- _EXERCISE PROMPT_
Among the records that follow, find the line with "by 1568 pixels." and the line with "o = mb.build('pond_water', M['water']);". Set down those lines and all lines between them exactly, without adding anything.

## Start MATERIAL FOR THE TASK

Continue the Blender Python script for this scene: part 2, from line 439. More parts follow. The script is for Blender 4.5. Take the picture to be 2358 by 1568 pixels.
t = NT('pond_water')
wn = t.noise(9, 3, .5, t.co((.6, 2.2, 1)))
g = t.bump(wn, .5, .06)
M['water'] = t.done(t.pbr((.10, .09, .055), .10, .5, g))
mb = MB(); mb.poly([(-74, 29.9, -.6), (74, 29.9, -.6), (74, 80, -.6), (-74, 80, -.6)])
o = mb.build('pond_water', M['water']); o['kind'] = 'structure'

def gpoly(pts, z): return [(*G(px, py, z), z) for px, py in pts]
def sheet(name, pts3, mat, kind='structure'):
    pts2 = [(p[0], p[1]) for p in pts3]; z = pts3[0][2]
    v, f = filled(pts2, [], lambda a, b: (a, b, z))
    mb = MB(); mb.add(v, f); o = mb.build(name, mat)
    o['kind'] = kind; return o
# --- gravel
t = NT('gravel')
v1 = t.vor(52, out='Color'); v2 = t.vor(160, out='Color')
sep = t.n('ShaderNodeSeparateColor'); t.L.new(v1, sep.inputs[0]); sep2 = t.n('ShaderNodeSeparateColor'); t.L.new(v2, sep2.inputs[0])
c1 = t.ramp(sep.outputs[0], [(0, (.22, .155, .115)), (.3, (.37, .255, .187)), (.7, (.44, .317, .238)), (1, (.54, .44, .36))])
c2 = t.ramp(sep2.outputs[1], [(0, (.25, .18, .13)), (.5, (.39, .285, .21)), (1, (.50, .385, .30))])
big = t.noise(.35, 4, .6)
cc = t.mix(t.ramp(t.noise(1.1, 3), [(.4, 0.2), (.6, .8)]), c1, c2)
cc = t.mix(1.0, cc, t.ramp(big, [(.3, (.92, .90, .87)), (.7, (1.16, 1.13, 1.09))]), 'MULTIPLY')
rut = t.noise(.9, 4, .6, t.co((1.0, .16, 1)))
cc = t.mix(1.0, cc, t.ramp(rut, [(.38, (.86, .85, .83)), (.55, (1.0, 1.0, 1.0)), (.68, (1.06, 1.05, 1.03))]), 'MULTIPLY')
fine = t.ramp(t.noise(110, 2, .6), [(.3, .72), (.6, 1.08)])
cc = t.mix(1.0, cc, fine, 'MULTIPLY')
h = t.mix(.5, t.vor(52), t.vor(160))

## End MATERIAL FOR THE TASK
## Start MATERIAL FOR THE TASK

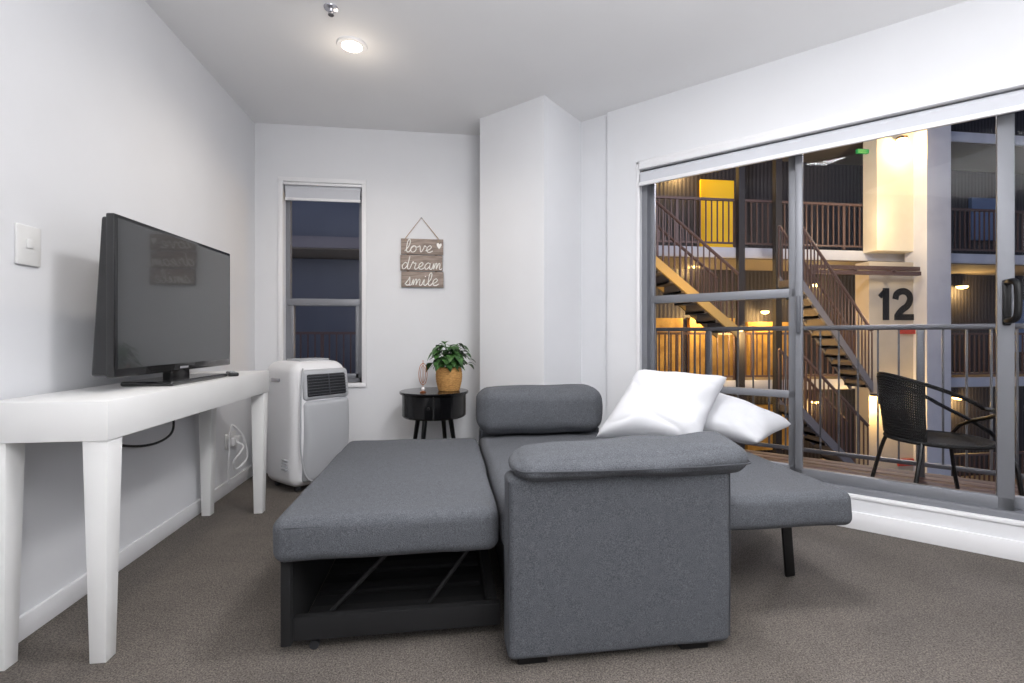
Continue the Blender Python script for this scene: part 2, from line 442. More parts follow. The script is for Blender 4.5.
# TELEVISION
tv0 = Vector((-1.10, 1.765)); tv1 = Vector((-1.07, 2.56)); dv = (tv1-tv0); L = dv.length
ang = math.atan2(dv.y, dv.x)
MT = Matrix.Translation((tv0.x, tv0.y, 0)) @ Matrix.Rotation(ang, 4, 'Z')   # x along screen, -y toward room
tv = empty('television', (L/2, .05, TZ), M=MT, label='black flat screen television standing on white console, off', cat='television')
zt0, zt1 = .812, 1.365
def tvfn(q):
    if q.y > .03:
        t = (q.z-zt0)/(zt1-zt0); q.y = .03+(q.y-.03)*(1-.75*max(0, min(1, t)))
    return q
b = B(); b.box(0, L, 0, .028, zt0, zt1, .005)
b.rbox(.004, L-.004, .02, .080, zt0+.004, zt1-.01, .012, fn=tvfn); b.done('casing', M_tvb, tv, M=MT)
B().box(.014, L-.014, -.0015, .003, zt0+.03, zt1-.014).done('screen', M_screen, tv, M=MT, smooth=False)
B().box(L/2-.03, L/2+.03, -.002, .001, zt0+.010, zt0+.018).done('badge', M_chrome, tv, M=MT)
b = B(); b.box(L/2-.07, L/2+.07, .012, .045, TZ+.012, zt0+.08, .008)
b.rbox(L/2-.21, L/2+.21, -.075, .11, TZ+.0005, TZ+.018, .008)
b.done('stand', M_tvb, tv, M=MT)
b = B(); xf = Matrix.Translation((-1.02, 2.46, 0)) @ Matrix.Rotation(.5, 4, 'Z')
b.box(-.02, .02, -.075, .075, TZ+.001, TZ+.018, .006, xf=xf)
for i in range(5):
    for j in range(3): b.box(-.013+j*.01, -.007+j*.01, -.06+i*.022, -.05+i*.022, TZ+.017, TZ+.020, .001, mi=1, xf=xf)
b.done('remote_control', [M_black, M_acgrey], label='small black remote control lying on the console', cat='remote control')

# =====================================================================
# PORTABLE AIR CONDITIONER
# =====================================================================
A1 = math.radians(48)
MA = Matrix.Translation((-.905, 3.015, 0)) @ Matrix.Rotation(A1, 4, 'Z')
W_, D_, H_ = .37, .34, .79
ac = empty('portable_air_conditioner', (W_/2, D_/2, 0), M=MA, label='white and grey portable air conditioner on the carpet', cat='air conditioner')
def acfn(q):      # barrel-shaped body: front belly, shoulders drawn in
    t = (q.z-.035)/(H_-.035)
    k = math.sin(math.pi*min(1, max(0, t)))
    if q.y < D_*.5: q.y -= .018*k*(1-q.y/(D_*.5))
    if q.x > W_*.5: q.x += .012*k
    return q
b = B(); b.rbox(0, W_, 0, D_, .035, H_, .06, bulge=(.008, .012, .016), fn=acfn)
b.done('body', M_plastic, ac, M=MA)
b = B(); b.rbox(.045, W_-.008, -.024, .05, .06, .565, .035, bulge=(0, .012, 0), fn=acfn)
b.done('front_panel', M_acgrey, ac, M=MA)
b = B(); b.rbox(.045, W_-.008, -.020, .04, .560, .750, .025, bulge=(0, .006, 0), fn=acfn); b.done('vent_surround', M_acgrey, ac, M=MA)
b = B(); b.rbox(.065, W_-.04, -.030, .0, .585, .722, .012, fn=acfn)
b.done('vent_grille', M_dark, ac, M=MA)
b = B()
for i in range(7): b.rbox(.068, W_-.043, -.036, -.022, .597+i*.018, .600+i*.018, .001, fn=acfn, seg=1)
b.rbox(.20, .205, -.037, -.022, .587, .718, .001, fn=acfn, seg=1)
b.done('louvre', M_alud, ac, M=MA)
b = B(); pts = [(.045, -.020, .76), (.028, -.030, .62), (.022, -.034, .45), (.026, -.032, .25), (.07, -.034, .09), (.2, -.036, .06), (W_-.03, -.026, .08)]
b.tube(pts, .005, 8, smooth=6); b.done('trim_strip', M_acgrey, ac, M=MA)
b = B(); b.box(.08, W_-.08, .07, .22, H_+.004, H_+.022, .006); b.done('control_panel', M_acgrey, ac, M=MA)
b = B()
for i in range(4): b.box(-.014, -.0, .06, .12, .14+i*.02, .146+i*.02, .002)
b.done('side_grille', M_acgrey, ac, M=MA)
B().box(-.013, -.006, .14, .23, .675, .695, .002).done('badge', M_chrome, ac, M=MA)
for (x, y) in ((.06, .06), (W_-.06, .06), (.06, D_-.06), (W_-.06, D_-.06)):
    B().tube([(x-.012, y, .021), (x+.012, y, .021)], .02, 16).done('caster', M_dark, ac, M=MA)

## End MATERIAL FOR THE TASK
## Start MATERIAL FOR THE TASK

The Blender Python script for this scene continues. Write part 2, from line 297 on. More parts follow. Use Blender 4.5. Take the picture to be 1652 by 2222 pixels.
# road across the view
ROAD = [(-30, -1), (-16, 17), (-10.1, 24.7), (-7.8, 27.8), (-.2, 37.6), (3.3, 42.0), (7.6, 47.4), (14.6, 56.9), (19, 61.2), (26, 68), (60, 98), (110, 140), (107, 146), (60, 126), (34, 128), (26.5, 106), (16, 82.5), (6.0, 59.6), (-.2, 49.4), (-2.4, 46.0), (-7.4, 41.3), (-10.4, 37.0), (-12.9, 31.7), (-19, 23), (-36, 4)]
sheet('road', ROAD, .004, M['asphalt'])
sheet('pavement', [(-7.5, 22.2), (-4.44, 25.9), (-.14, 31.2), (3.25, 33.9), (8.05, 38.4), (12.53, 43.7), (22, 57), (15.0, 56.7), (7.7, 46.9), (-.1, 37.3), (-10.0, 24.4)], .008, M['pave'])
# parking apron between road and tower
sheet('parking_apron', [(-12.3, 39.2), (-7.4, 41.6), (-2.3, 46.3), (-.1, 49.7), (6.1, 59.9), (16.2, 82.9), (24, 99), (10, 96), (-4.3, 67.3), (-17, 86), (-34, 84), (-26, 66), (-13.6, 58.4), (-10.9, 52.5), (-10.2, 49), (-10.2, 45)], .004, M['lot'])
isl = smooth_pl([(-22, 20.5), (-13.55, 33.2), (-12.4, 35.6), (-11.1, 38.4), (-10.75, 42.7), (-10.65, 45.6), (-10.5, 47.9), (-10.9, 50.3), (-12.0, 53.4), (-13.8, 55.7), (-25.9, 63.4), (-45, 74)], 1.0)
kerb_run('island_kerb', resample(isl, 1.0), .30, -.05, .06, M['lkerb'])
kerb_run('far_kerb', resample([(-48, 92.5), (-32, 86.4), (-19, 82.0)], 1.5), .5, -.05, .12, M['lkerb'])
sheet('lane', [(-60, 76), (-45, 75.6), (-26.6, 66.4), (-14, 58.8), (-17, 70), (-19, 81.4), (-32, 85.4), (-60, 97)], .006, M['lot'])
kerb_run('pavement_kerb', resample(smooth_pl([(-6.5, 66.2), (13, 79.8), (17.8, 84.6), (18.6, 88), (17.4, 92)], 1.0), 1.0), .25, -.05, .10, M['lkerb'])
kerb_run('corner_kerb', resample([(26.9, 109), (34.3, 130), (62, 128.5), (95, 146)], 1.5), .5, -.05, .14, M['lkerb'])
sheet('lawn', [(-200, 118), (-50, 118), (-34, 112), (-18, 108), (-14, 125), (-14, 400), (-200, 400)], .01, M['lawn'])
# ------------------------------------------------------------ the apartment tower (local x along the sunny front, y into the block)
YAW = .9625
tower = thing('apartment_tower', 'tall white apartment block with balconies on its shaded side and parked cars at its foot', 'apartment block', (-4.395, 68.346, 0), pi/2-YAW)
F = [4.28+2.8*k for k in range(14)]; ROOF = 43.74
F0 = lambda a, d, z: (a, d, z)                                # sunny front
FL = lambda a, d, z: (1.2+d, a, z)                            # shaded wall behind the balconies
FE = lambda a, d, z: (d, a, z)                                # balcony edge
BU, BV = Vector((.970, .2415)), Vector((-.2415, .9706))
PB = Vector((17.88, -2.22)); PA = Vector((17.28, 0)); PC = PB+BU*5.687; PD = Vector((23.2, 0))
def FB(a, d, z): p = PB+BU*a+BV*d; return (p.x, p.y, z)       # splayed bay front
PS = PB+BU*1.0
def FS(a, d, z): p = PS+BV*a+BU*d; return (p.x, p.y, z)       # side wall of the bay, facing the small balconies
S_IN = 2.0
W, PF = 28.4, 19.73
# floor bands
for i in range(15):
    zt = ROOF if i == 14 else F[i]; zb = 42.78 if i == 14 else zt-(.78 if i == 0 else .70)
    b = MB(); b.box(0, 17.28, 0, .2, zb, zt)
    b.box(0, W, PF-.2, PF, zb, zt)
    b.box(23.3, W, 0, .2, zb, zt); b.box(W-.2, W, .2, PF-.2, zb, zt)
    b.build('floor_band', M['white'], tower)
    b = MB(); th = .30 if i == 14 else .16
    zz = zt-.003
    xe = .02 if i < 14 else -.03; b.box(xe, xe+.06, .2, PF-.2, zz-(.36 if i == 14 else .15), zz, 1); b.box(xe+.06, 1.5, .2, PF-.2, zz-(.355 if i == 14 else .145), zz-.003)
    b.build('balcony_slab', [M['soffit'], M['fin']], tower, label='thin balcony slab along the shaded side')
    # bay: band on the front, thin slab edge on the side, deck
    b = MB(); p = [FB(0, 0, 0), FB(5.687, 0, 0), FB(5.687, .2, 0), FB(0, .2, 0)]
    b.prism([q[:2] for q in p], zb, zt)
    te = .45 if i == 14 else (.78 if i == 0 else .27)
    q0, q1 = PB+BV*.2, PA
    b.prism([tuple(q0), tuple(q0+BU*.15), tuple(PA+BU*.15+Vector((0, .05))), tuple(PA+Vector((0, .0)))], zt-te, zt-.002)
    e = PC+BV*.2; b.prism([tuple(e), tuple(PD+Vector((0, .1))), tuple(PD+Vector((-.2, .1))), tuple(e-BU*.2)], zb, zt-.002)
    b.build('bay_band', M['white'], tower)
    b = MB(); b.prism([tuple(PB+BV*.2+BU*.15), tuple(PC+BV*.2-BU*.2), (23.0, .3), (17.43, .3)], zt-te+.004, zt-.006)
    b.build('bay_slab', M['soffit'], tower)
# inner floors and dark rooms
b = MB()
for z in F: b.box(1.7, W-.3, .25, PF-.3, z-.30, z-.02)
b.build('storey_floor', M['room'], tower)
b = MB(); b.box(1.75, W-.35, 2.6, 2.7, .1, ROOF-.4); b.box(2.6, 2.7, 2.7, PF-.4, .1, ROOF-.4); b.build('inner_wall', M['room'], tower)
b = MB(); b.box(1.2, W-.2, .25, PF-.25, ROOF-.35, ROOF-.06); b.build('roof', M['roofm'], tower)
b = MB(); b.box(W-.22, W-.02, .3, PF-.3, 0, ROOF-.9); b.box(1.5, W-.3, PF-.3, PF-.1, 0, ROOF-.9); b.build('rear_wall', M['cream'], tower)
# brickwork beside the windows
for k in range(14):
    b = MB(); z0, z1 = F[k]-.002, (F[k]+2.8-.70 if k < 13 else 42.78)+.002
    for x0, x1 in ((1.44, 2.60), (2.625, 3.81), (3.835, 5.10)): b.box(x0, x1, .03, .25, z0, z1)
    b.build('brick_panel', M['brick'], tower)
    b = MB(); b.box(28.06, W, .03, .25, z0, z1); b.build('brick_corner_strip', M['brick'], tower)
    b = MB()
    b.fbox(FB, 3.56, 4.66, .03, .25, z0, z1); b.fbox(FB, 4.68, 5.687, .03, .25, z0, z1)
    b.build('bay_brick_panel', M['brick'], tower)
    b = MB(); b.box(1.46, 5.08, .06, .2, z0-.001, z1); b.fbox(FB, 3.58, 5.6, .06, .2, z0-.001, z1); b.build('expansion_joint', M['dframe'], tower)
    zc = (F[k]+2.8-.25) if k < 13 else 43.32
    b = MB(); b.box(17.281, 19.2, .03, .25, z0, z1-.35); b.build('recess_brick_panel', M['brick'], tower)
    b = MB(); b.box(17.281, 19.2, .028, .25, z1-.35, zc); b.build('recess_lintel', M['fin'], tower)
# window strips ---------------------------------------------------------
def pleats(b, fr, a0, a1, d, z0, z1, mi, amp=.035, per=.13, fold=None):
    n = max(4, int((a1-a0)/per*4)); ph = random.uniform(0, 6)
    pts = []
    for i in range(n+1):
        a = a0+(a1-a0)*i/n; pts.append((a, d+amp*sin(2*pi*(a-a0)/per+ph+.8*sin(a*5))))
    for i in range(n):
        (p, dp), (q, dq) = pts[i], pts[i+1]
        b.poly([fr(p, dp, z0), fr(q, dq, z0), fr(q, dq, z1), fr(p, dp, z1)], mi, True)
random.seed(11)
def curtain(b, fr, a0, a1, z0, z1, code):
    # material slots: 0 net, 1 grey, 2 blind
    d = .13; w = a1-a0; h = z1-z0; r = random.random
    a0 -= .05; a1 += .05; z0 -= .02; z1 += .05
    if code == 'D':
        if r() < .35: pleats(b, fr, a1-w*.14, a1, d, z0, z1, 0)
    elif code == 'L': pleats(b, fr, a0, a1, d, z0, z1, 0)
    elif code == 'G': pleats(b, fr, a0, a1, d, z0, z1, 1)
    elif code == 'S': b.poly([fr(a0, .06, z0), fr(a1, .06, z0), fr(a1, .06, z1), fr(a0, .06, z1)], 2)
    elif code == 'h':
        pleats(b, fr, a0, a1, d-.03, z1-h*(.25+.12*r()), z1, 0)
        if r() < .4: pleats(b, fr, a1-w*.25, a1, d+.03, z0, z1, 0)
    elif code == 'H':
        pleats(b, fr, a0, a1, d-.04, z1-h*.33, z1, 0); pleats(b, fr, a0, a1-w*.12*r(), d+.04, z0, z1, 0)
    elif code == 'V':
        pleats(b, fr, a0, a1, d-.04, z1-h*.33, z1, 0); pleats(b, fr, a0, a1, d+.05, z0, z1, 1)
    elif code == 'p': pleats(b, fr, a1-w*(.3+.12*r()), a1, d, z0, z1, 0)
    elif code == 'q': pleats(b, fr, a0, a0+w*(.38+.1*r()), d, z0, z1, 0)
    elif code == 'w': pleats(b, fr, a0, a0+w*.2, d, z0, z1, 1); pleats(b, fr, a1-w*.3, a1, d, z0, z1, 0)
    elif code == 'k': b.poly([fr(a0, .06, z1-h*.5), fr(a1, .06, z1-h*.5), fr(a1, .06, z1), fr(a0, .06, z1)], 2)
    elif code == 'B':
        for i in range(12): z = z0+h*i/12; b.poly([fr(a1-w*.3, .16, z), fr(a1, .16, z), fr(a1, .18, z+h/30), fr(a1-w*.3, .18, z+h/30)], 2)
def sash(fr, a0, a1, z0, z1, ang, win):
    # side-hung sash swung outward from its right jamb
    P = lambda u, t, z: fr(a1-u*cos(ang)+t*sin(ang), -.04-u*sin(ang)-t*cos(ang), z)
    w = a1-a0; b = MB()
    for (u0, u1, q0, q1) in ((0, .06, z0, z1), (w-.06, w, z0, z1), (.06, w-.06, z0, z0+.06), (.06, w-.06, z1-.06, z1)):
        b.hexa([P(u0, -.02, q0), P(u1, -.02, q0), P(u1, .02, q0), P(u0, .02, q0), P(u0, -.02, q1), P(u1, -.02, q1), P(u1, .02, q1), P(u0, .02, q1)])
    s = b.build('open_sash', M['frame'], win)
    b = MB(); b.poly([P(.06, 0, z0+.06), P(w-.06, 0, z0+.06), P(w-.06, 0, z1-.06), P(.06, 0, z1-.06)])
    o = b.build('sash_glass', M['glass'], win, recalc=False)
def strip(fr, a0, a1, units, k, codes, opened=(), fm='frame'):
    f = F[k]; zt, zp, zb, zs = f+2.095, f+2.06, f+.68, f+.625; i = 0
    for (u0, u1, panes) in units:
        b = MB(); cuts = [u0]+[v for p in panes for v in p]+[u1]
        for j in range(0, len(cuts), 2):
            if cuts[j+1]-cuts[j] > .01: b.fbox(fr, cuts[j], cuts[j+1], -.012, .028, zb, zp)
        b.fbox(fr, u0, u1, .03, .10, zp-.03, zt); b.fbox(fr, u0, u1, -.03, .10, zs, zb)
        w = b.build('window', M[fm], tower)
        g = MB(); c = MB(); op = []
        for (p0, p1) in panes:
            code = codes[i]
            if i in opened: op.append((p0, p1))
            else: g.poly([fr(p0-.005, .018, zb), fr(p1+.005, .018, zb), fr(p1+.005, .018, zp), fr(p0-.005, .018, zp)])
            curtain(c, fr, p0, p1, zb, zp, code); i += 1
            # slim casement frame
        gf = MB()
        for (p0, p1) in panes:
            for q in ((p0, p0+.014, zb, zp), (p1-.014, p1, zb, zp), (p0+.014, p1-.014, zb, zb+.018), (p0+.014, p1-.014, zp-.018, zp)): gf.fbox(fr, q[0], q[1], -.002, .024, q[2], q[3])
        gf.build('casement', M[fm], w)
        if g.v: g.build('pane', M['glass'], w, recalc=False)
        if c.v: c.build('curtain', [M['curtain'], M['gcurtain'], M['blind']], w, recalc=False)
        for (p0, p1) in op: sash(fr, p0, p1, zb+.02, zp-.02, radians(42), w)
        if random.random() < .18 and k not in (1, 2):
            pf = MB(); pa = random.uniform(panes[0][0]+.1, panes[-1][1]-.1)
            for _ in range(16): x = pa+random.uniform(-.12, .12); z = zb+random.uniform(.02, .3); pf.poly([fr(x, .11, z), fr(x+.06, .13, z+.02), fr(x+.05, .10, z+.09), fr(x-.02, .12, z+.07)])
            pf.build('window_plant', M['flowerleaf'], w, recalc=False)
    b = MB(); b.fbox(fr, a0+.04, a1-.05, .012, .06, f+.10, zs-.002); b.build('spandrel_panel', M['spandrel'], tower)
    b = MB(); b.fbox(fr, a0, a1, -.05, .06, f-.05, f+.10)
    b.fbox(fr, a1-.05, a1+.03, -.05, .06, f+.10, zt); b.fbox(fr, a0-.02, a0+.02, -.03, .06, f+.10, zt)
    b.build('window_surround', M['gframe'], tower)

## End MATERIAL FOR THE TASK

- _SOLUTION_
Continue the Blender Python script for this scene: part 2, from line 439. More parts follow. The script is for Blender 4.5. Take the picture to be 2358 by 1568 pixels.
t = NT('pond_water')
wn = t.noise(9, 3, .5, t.co((.6, 2.2, 1)))
g = t.bump(wn, .5, .06)
M['water'] = t.done(t.pbr((.10, .09, .055), .10, .5, g))
mb = MB(); mb.poly([(-74, 29.9, -.6), (74, 29.9, -.6), (74, 80, -.6), (-74, 80, -.6)])
o = mb.build('pond_water', M['water']); o['kind'] = 'structure'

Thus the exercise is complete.